Problem:
Read 10 integers from the user and calculate the maximum sum that can be created by any of the numbers, and that the sum will not exceed 100.

Now, i just can't figure it out :/
any help guys?

Problem:
Read 10 integers from the user and calculate the maximum sum that can be created by any of the numbers, and that the sum will not exceed 100.

Now, i just can't figure it out :/
any help guys?

Viewed as a combinatorial problem you can generate all subsets of 10 numbers and check which subset sum is closest to (but not above) 100.

One easy way to generate the subsets is to simply loop an integer variable from 1 to (2^10) - 1. If you look at the bit sequences of this integer it will go like,

0000000001
0000000010
0000000011
...
1111111111

Each bit sequence represents a subset and each bit position represents one of the 10 numbers. If a bit is set the number corresponding to this position is included in the subset.

I'm sure there's a lower complexity algorithm available but since there are just 10 numbers the above exhaustive approach is still feasible.

I'm sure there's a lower complexity algorithm available but since there are just 10 numbers the above exhaustive approach is still feasible.

Not sure about a lower complexity algorithm. This problem is a variation of the subset sum (http://en.wikipedia.org/wiki/Subset_sum_problem) problem, which is NP-complete.

Regards,
Zachm

Viewed as a combinatorial problem you can generate all subsets of 10 numbers and check which subset sum is closest to (but not above) 100.

One easy way to generate the subsets is to simply loop an integer variable from 1 to (2^10) - 1. If you look at the bit sequences of this integer it will go like,

0000000001
0000000010
0000000011
...
1111111111

Each bit sequence represents a subset and each bit position represents one of the 10 numbers. If a bit is set the number corresponding to this position is included in the subset.

I'm sure there's a lower complexity algorithm available but since there are just 10 numbers the above exhaustive approach is still feasible.

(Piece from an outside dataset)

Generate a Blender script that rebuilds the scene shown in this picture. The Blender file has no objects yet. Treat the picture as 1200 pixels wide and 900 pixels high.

that's actually very helpful, thank you!

Not sure about a lower complexity algorithm. This problem is a variation of the subset sum (http://en.wikipedia.org/wiki/Subset_sum_problem) problem, which is NP-complete.

Regards,
Zachm

I'll read about it. thanks!

I got another question:
Is there an efficient algorithm to find all of the permutations of a certain number.
for example the user types:
9611
and the program prints:
1169
1196
1619
1691
...
6911
9611

any help guys?

that's actually very helpful


Note that as an alternative, the subsets can be generated by the use of 10 nested for-loops each looping from 0 to 1. It may be more convenient because there's no need to extract bits from integers. The 10 loop variables will hold the bits (be either 0 or 1).